Faith based Initiatives

Just too funny.

Pagans

"According to one major study, Wiccans -- one of several subgroups of pagans -- made up the fastest-growing religion in the continental United States in the 1990s. The American Religious Identification Survey, based on a randomly dialed telephone survey of 50,281 households by the Graduate Center at the City University of New York, estimated that the number of Wiccans rose 17-fold, from 8,000 to 134,000, between 1990 and 2001.

The survey also estimated that there are 33,000 Druids and 140,000 other pagans in 48 states. That adds up to about 300,000 people in what pagans call their "family of religious and magical paths."

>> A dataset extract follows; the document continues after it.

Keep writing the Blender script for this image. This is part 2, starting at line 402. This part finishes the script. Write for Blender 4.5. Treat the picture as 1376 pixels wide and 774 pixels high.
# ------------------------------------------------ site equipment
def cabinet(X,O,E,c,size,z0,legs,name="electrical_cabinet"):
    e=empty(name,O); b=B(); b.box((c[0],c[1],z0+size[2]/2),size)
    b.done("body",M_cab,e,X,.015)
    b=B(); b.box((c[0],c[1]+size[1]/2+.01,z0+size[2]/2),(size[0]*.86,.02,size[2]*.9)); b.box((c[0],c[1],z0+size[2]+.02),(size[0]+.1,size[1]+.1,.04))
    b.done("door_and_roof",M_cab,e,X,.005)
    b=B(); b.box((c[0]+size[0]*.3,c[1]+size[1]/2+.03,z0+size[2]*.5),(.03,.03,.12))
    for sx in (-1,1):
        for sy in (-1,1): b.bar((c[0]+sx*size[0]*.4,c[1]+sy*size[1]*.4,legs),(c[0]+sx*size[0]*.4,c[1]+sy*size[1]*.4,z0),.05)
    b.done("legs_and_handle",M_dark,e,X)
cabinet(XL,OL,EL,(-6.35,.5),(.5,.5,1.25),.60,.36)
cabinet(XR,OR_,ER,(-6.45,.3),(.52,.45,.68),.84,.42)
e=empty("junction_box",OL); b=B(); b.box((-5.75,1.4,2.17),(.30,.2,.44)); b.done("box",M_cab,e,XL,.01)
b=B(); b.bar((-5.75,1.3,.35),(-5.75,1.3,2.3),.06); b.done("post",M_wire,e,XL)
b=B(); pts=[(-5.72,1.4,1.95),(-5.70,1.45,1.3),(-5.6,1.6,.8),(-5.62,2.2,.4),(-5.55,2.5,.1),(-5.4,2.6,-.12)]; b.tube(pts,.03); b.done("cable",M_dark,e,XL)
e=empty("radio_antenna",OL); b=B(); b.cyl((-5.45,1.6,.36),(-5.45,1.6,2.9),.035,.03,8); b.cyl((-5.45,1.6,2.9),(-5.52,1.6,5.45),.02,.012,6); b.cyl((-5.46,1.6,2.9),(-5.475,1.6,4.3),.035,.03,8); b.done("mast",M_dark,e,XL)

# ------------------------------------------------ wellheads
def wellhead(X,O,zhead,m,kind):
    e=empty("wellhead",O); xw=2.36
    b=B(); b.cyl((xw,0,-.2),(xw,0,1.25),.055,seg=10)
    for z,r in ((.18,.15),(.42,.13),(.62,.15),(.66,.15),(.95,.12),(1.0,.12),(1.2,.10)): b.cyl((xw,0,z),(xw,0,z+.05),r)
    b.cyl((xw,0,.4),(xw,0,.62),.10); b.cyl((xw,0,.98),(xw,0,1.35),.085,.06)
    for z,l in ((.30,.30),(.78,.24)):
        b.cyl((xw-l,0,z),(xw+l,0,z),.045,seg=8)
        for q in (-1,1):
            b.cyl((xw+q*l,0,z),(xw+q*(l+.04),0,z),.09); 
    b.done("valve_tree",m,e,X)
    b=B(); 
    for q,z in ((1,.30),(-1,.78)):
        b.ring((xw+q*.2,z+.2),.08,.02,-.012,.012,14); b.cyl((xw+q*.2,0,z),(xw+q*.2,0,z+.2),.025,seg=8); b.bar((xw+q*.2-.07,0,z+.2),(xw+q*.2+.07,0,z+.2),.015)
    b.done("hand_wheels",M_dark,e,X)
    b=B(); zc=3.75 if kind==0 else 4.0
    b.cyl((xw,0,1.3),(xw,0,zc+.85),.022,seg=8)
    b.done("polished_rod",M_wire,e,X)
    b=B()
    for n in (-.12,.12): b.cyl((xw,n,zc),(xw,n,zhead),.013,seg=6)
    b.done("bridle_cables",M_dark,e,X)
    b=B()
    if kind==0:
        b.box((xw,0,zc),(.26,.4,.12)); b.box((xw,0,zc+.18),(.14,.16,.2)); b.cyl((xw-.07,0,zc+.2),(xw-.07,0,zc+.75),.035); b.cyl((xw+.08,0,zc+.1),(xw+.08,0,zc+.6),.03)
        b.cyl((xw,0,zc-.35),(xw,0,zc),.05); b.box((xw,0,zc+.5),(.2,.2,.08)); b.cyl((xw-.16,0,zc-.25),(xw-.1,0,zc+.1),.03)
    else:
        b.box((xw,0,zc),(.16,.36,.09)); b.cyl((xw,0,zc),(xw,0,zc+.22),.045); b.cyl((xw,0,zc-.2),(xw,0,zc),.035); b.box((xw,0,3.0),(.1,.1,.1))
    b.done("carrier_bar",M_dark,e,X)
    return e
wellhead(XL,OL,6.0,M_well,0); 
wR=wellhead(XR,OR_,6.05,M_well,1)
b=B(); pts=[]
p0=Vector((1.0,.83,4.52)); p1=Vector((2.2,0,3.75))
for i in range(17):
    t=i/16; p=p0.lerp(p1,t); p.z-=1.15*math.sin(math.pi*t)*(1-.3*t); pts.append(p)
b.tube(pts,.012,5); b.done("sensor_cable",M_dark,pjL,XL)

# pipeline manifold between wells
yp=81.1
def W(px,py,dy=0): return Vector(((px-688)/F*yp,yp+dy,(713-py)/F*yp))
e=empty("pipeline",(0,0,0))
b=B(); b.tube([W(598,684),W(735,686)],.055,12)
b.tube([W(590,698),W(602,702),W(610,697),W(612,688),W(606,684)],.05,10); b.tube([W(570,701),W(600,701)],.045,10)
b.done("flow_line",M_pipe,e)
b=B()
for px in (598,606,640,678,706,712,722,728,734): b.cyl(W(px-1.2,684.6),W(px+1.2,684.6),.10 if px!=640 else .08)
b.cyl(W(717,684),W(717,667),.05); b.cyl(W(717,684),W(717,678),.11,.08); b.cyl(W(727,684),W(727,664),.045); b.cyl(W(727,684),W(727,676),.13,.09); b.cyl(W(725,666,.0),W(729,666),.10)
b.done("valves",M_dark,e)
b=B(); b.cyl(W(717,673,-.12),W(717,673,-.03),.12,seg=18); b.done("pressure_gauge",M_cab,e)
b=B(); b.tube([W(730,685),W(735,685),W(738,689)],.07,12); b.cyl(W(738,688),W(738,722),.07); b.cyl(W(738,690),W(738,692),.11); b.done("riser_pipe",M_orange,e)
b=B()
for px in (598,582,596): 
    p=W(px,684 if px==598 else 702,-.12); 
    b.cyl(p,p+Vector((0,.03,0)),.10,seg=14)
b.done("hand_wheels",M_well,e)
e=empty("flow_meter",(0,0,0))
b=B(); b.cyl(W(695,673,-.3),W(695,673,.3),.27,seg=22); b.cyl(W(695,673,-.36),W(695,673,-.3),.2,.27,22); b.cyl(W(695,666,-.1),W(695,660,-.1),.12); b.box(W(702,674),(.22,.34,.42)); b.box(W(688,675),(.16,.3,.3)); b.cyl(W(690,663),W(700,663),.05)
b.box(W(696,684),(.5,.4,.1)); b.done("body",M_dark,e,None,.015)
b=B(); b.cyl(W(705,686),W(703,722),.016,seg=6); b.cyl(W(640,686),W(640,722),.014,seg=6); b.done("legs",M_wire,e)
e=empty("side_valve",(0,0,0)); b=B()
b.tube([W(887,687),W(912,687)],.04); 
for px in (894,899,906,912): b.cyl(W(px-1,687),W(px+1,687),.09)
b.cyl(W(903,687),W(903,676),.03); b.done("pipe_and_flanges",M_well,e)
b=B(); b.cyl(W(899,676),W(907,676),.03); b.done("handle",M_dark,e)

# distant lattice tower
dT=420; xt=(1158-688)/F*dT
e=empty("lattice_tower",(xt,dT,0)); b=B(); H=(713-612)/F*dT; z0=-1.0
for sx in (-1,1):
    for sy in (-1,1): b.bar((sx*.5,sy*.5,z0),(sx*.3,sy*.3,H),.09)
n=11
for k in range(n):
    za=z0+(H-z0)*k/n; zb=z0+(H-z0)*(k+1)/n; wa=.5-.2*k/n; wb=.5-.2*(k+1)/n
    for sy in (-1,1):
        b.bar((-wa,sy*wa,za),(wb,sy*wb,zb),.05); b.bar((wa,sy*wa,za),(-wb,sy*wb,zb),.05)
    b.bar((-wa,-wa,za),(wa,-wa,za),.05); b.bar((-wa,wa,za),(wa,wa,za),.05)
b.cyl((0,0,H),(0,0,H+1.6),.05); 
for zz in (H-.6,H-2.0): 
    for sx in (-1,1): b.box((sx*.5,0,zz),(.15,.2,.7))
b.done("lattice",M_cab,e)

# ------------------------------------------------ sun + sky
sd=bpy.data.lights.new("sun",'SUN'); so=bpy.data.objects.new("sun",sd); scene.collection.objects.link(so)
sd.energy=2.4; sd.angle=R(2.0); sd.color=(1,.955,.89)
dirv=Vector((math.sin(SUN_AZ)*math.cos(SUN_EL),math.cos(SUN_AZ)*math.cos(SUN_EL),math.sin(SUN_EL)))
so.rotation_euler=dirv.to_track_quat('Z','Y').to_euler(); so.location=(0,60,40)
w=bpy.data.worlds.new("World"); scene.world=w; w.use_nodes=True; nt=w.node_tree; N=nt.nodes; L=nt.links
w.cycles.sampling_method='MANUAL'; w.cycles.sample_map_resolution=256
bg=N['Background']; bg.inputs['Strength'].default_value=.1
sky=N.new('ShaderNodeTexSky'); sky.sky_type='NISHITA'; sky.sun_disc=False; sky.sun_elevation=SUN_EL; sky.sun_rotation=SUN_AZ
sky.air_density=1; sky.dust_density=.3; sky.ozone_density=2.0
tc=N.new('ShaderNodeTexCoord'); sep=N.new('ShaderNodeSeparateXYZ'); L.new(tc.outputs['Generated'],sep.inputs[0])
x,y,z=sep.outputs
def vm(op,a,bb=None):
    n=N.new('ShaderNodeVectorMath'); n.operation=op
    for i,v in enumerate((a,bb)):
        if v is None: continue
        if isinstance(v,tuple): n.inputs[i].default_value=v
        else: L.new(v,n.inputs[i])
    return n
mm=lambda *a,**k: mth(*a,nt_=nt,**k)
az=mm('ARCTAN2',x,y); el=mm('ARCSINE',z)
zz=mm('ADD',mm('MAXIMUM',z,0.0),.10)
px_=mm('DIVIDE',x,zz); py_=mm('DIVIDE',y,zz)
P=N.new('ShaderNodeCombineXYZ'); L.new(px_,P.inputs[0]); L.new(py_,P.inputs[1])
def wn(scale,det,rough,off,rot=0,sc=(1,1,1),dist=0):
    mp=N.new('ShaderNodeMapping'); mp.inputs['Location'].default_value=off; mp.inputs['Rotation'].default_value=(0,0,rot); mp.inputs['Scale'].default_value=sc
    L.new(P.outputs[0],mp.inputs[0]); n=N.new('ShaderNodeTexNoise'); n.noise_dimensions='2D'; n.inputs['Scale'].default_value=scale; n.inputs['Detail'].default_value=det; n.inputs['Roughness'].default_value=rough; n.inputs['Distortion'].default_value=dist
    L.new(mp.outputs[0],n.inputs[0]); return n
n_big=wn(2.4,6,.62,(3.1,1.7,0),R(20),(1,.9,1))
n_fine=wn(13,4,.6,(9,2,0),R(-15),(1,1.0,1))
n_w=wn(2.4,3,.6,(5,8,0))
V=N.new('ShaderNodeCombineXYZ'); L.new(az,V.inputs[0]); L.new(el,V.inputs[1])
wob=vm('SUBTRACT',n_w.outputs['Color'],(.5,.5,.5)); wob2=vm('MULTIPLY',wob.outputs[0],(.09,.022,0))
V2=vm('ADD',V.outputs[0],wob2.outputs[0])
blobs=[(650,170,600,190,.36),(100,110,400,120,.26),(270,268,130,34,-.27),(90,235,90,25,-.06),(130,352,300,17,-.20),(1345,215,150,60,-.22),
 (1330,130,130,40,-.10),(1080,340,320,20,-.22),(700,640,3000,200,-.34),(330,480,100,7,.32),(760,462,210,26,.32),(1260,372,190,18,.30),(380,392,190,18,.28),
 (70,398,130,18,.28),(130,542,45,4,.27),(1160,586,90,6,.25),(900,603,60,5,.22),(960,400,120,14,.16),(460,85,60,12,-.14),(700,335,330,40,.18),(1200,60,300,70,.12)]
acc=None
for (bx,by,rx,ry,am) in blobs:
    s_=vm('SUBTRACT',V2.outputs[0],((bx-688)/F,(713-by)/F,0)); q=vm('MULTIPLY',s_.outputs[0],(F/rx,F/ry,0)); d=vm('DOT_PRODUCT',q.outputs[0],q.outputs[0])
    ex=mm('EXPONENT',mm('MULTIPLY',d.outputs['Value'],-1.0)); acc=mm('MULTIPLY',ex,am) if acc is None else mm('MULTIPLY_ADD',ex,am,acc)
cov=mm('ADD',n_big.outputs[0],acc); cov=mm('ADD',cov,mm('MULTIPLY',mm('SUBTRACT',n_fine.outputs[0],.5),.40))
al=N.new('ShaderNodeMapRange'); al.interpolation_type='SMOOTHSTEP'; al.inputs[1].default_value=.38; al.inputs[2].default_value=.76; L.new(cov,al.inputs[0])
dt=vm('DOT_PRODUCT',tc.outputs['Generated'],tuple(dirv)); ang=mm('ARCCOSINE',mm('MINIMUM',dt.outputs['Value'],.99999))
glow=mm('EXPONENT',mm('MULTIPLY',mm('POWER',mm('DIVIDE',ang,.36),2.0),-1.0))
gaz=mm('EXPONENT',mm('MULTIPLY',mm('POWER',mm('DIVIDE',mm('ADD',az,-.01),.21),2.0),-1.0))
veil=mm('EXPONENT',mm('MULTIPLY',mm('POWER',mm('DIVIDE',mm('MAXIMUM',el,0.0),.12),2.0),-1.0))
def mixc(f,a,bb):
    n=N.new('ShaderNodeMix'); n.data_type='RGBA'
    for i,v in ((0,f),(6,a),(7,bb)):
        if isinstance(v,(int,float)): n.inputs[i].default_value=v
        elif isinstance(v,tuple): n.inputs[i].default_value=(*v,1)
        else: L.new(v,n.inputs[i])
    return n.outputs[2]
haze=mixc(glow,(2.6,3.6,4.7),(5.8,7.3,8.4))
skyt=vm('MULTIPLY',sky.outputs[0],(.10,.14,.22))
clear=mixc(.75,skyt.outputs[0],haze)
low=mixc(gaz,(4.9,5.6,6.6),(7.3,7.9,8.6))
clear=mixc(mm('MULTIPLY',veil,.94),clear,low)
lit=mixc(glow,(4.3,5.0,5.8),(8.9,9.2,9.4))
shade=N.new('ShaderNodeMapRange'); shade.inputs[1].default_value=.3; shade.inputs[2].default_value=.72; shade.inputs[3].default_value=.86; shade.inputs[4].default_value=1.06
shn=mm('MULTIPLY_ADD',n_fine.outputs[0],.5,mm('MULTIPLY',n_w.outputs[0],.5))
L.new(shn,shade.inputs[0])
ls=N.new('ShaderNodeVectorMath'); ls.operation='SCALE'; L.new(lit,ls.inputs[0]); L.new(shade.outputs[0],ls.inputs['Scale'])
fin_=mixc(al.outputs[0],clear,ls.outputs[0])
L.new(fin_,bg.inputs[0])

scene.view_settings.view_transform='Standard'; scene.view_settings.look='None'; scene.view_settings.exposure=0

Contrary to stereotypes, pagans say, they do not worship Satan or cast evil spells. Although Wiccans practice witchcraft with exotic herbs, chanting and dancing, most of their rituals and beliefs -- which a federal court recognized as a religion in 1986 -- revolve around the cycles of nature, such as equinoxes and phases of the moon. Aside from a belief in magic, the witch next door is likely to hold a pretty mainstream set of concerns -- environmentalism, gender equality and compassion for the poor, said Shea Thomas, a Hyattsville lawyer who is the chairman of Open Hearth Foundation, a nonprofit group raising funds to build a pagan community center in the Washington area."